Every line of the material is to be quoted verbatim, minus the pictures.

---------- Data excerpt

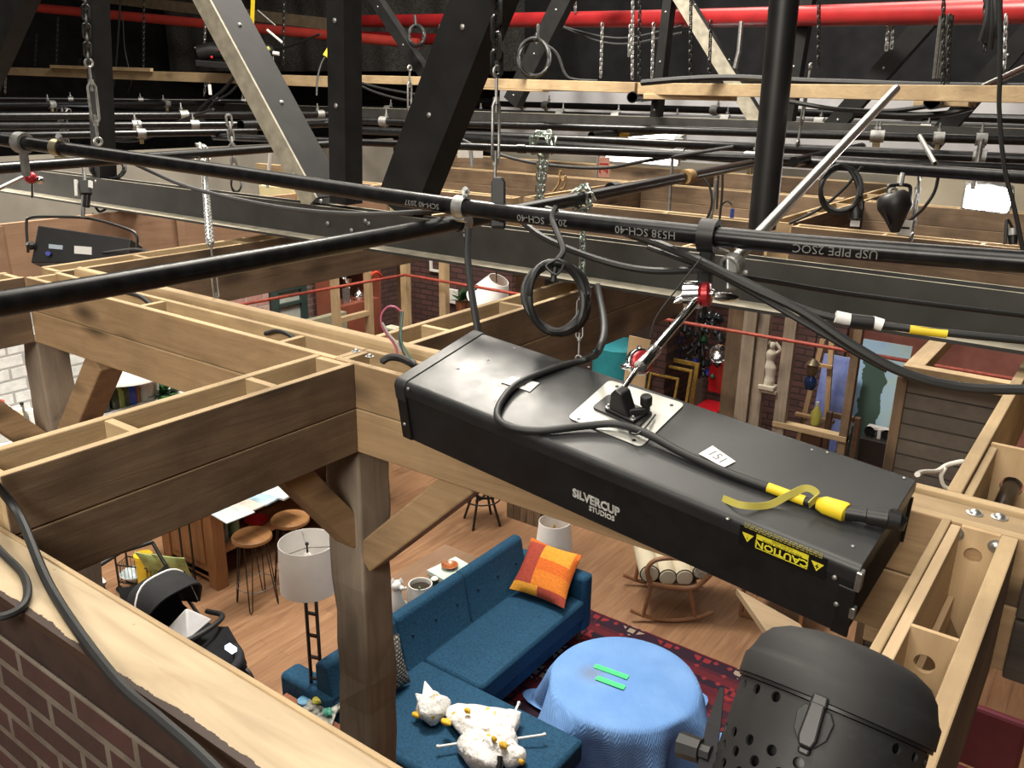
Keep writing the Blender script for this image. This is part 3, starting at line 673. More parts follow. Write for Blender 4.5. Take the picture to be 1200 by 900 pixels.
for sx in (-1, 1):
    for sy in (-1, 1):
        part('corner_plate', MB().box(sx*(BL/2-.03), sx*(BL/2+.001), sy*(BW/2-.004), sy*(BW/2+.0025), -BHt+.004, -.05, 0, BM), black, hs, bevel=.002)
for px, py in ((603, 408), (572, 422), (537, 432), (853, 608), (1000, 640), (1060, 560), (952, 527), (970, 530), (940, 570), (690, 430)):
    part('lid_rivet', MB().ball(T_(px, py), (.004, .004, .002), 8), dull, hs, smooth=True)
for px, py in ((478, 456), (474, 497), (978, 677), (980, 708)):
    p = F_(px, py, .003); part('rivet', MB().ball(p, (.005, .003, .005), 8), dull, hs, smooth=True)
part('end_latch', MB().box(BL/2-.004, BL/2+.006, -BW/2-.003, -BW/2+.014, -.05, -.008, 0, BM), zinc, hs, bevel=.002)
part('end_latch', MB().box(BL/2-.004, BL/2+.006, -BW/2-.003, -BW/2+.01, -.115, -.09, 0, BM), zinc, hs, bevel=.002)
FX = frame((0, 0, 0), bx, bz, -by)                             # lettering frame on the front face
def fM(p, rot=0):
    M = FX.copy(); M.translation = p; return M @ Matrix.Rotation(rot, 4, 'Z')
stw = simple('worn_white_stencil_paint', (.45, .45, .42), .8, 0, .3, 60)
mb = MB(); textmb(mb, 'SILVERCUP', .031, fM(F_(698, 589, -.0036)), 0, .0004, bold=.0012, sx=.78); textmb(mb, 'STUDIOS', .0185, fM(F_(705, 602, -.0036)), 0, .0004, bold=.0006, sx=.85)
part('stencil_lettering', mb, stw, hs)
# warning sticker, upside down
c0 = F_(916, 646, .0); Lx = ((F_(968, 664)-F_(866, 622)).dot(bx)); sm_ = fM(c0, PI)
st = part('warning_sticker', MB().box(-Lx/2, Lx/2, -.024, .024, -.0012, .0003, 0, sm_), simple('glossy_black_sticker', (.008, .008, .008), .3), hs)
yl = simple('sticker_yellow', (.8, .72, .04), .5, 0, .05)
mb = MB(); w2 = Lx*.30
for (a_, b_, c_, d_) in ((-w2, w2, -.0165, .0165),):
    t = .0012; z0, z1 = .0003, .0009
    mb.box(a_, b_, c_, c_+t, z0, z1, 0, sm_); mb.box(a_, b_, d_-t, d_, z0, z1, 0, sm_); mb.box(a_, a_+t, c_, d_, z0, z1, 0, sm_); mb.box(b_-t, b_, c_, d_, z0, z1, 0, sm_)
    mb.box(a_, b_, c_, c_+.0115, z0, z1, 0, sm_)
textmb(mb, 'CAUTION', .021, sm_ @ Matrix.Translation((0, .0055, .0006)), 0, .0003, bold=.0005, sx=1.05)
for sx in (-1, 1):
    o = sx*Lx*.4; mb.add([(o-.011, -.008, .0004), (o+.011, -.008, .0004), (o, .011, .0004), (o-.011, -.008, .001), (o+.011, -.008, .001), (o, .011, .001)], [(0, 2, 1), (3, 4, 5), (0, 1, 4, 3), (1, 2, 5, 4), (2, 0, 3, 5)], 0, sm_)
part('sticker_print', mb, yl, st)
mb = MB(); textmb(mb, 'RISK OF ELECTRIC SHOCK', .0062, sm_ @ Matrix.Translation((0, -.0075, .001)), 0, .0002); textmb(mb, 'DO NOT OPEN', .0055, sm_ @ Matrix.Translation((0, -.0135, .001)), 0, .0002)
textmb(mb, '!', .014, sm_ @ Matrix.Translation((Lx*.4, -.0005, .0011)), 0, .0002); o = -Lx*.4
mb.add([(o+.001, .007, .0012), (o-.004, -.0005, .0012), (o-.0005, -.0005, .0012), (o-.002, -.007, .0012), (o+.004, .0015, .0012), (o+.0008, .0015, .0012)], [(0, 1, 2, 5), (2, 3, 4, 5)], 0, sm_)
part('sticker_print', mb, black, st)
mb = MB()
for r_ in range(3):
    y = -.0265-r_*.0045+.004
    x = -Lx*.44
    while x < Lx*.44:
        L_ = random.uniform(.004, .011); mb.box(x, min(x+L_, Lx*.45), y, y+.0016, .0003, .0007, 0, sm_); x += L_+.0018
part('sticker_print', mb, simple('dim_yellow_print', (.35, .3, .05), .6), st)
# paper cards stuck on the lid
def quad_card(name, px, label, txt, size, root, rot=0):
    pts = [T_(x, y, .0016) for x, y in px]; mb = MB(); n = bz*.0008
    mb.add(pts+[p+n for p in pts], [(3, 2, 1, 0), (4, 5, 6, 7), (0, 1, 5, 4), (1, 2, 6, 5), (2, 3, 7, 6), (3, 0, 4, 7)])
    o = part(name, mb, white, root, label=label)
    c = sum(pts, V())/4; u = (pts[2]-pts[1]).normalized(); M = frame(c+bz*.0011, u, bz.cross(u), bz)
    mb = MB(); textmb(mb, txt, size, M, 0, .0002); part('handwriting', mb, simple('grey_pencil', (.12, .12, .13), .8), o)
quad_card('paper_tag', [(819, 532), (835, 522.5), (862, 541), (848, 548)], 'white paper tag with handwritten number', '151', .03, hs)
quad_card('paper_tag', [(587, 448), (600, 441.5), (632, 449), (621, 459)], 'white paper tag under the looping cable', '151', .026, hs)
# mounting plate, black bracket and knob
pl = [T_(665, 490, .001), T_(751, 525, .001), T_(803, 474, .001), T_(714, 446, .001)]
def rquad(pts, r, h, n):
    o = []; k = len(pts)
    for i in range(k):
        p, a_, b_ = pts[i], (pts[i-1]-pts[i]).normalized(), (pts[(i+1) % k]-pts[i]).normalized()
        for j in range(5):
            t = j/4; o.append(p+a_*r*(1-t)**2+b_*r*t**2)
    m_ = len(o); mb = MB(); mb.add(o+[q+n*h for q in o], [tuple(range(m_))[::-1], tuple(range(m_, 2*m_))]+[(i, (i+1) % m_, m_+(i+1) % m_, m_+i) for i in range(m_)]); return mb
plate = part('mounting_plate', rquad(pl, .014, .0025, bz), simple('brushed_aluminium_plate', (.5, .5, .46), .45, .55, .12, 20), hs, bevel=.0006)
for px, py in ((678, 491), (743, 516), (787, 475), (723, 453)):
    part('hole_plug', MB().lathe([(.0045, 0), (.0045, .0008)], 10, 0, frame(T_(px, py, .0034), bx, by, bz)), black, plate)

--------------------

Response -
Keep writing the Blender script for this image. This is part 3, starting at line 673. More parts follow. Write for Blender 4.5. Take the picture to be 1200 by 900 pixels.
for sx in (-1, 1):
    for sy in (-1, 1):
        part('corner_plate', MB().box(sx*(BL/2-.03), sx*(BL/2+.001), sy*(BW/2-.004), sy*(BW/2+.0025), -BHt+.004, -.05, 0, BM), black, hs, bevel=.002)
for px, py in ((603, 408), (572, 422), (537, 432), (853, 608), (1000, 640), (1060, 560), (952, 527), (970, 530), (940, 570), (690, 430)):
    part('lid_rivet', MB().ball(T_(px, py), (.004, .004, .002), 8), dull, hs, smooth=True)
for px, py in ((478, 456), (474, 497), (978, 677), (980, 708)):
    p = F_(px, py, .003); part('rivet', MB().ball(p, (.005, .003, .005), 8), dull, hs, smooth=True)
part('end_latch', MB().box(BL/2-.004, BL/2+.006, -BW/2-.003, -BW/2+.014, -.05, -.008, 0, BM), zinc, hs, bevel=.002)
part('end_latch', MB().box(BL/2-.004, BL/2+.006, -BW/2-.003, -BW/2+.01, -.115, -.09, 0, BM), zinc, hs, bevel=.002)
FX = frame((0, 0, 0), bx, bz, -by)                             # lettering frame on the front face
def fM(p, rot=0):
    M = FX.copy(); M.translation = p; return M @ Matrix.Rotation(rot, 4, 'Z')
stw = simple('worn_white_stencil_paint', (.45, .45, .42), .8, 0, .3, 60)
mb = MB(); textmb(mb, 'SILVERCUP', .031, fM(F_(698, 589, -.0036)), 0, .0004, bold=.0012, sx=.78); textmb(mb, 'STUDIOS', .0185, fM(F_(705, 602, -.0036)), 0, .0004, bold=.0006, sx=.85)
part('stencil_lettering', mb, stw, hs)
# warning sticker, upside down
c0 = F_(916, 646, .0); Lx = ((F_(968, 664)-F_(866, 622)).dot(bx)); sm_ = fM(c0, PI)
st = part('warning_sticker', MB().box(-Lx/2, Lx/2, -.024, .024, -.0012, .0003, 0, sm_), simple('glossy_black_sticker', (.008, .008, .008), .3), hs)
yl = simple('sticker_yellow', (.8, .72, .04), .5, 0, .05)
mb = MB(); w2 = Lx*.30
for (a_, b_, c_, d_) in ((-w2, w2, -.0165, .0165),):
    t = .0012; z0, z1 = .0003, .0009
    mb.box(a_, b_, c_, c_+t, z0, z1, 0, sm_); mb.box(a_, b_, d_-t, d_, z0, z1, 0, sm_); mb.box(a_, a_+t, c_, d_, z0, z1, 0, sm_); mb.box(b_-t, b_, c_, d_, z0, z1, 0, sm_)
    mb.box(a_, b_, c_, c_+.0115, z0, z1, 0, sm_)
textmb(mb, 'CAUTION', .021, sm_ @ Matrix.Translation((0, .0055, .0006)), 0, .0003, bold=.0005, sx=1.05)
for sx in (-1, 1):
    o = sx*Lx*.4; mb.add([(o-.011, -.008, .0004), (o+.011, -.008, .0004), (o, .011, .0004), (o-.011, -.008, .001), (o+.011, -.008, .001), (o, .011, .001)], [(0, 2, 1), (3, 4, 5), (0, 1, 4, 3), (1, 2, 5, 4), (2, 0, 3, 5)], 0, sm_)
part('sticker_print', mb, yl, st)
mb = MB(); textmb(mb, 'RISK OF ELECTRIC SHOCK', .0062, sm_ @ Matrix.Translation((0, -.0075, .001)), 0, .0002); textmb(mb, 'DO NOT OPEN', .0055, sm_ @ Matrix.Translation((0, -.0135, .001)), 0, .0002)
textmb(mb, '!', .014, sm_ @ Matrix.Translation((Lx*.4, -.0005, .0011)), 0, .0002); o = -Lx*.4
mb.add([(o+.001, .007, .0012), (o-.004, -.0005, .0012), (o-.0005, -.0005, .0012), (o-.002, -.007, .0012), (o+.004, .0015, .0012), (o+.0008, .0015, .0012)], [(0, 1, 2, 5), (2, 3, 4, 5)], 0, sm_)
part('sticker_print', mb, black, st)
mb = MB()
for r_ in range(3):
    y = -.0265-r_*.0045+.004
    x = -Lx*.44
    while x < Lx*.44:
        L_ = random.uniform(.004, .011); mb.box(x, min(x+L_, Lx*.45), y, y+.0016, .0003, .0007, 0, sm_); x += L_+.0018
part('sticker_print', mb, simple('dim_yellow_print', (.35, .3, .05), .6), st)
# paper cards stuck on the lid
def quad_card(name, px, label, txt, size, root, rot=0):
    pts = [T_(x, y, .0016) for x, y in px]; mb = MB(); n = bz*.0008
    mb.add(pts+[p+n for p in pts], [(3, 2, 1, 0), (4, 5, 6, 7), (0, 1, 5, 4), (1, 2, 6, 5), (2, 3, 7, 6), (3, 0, 4, 7)])
    o = part(name, mb, white, root, label=label)
    c = sum(pts, V())/4; u = (pts[2]-pts[1]).normalized(); M = frame(c+bz*.0011, u, bz.cross(u), bz)
    mb = MB(); textmb(mb, txt, size, M, 0, .0002); part('handwriting', mb, simple('grey_pencil', (.12, .12, .13), .8), o)
quad_card('paper_tag', [(819, 532), (835, 522.5), (862, 541), (848, 548)], 'white paper tag with handwritten number', '151', .03, hs)
quad_card('paper_tag', [(587, 448), (600, 441.5), (632, 449), (621, 459)], 'white paper tag under the looping cable', '151', .026, hs)
# mounting plate, black bracket and knob
pl = [T_(665, 490, .001), T_(751, 525, .001), T_(803, 474, .001), T_(714, 446, .001)]
def rquad(pts, r, h, n):
    o = []; k = len(pts)
    for i in range(k):
        p, a_, b_ = pts[i], (pts[i-1]-pts[i]).normalized(), (pts[(i+1) % k]-pts[i]).normalized()
        for j in range(5):
            t = j/4; o.append(p+a_*r*(1-t)**2+b_*r*t**2)
    m_ = len(o); mb = MB(); mb.add(o+[q+n*h for q in o], [tuple(range(m_))[::-1], tuple(range(m_, 2*m_))]+[(i, (i+1) % m_, m_+(i+1) % m_, m_+i) for i in range(m_)]); return mb
plate = part('mounting_plate', rquad(pl, .014, .0025, bz), simple('brushed_aluminium_plate', (.5, .5, .46), .45, .55, .12, 20), hs, bevel=.0006)
for px, py in ((678, 491), (743, 516), (787, 475), (723, 453)):
    part('hole_plug', MB().lathe([(.0045, 0), (.0045, .0008)], 10, 0, frame(T_(px, py, .0034), bx, by, bz)), black, plate)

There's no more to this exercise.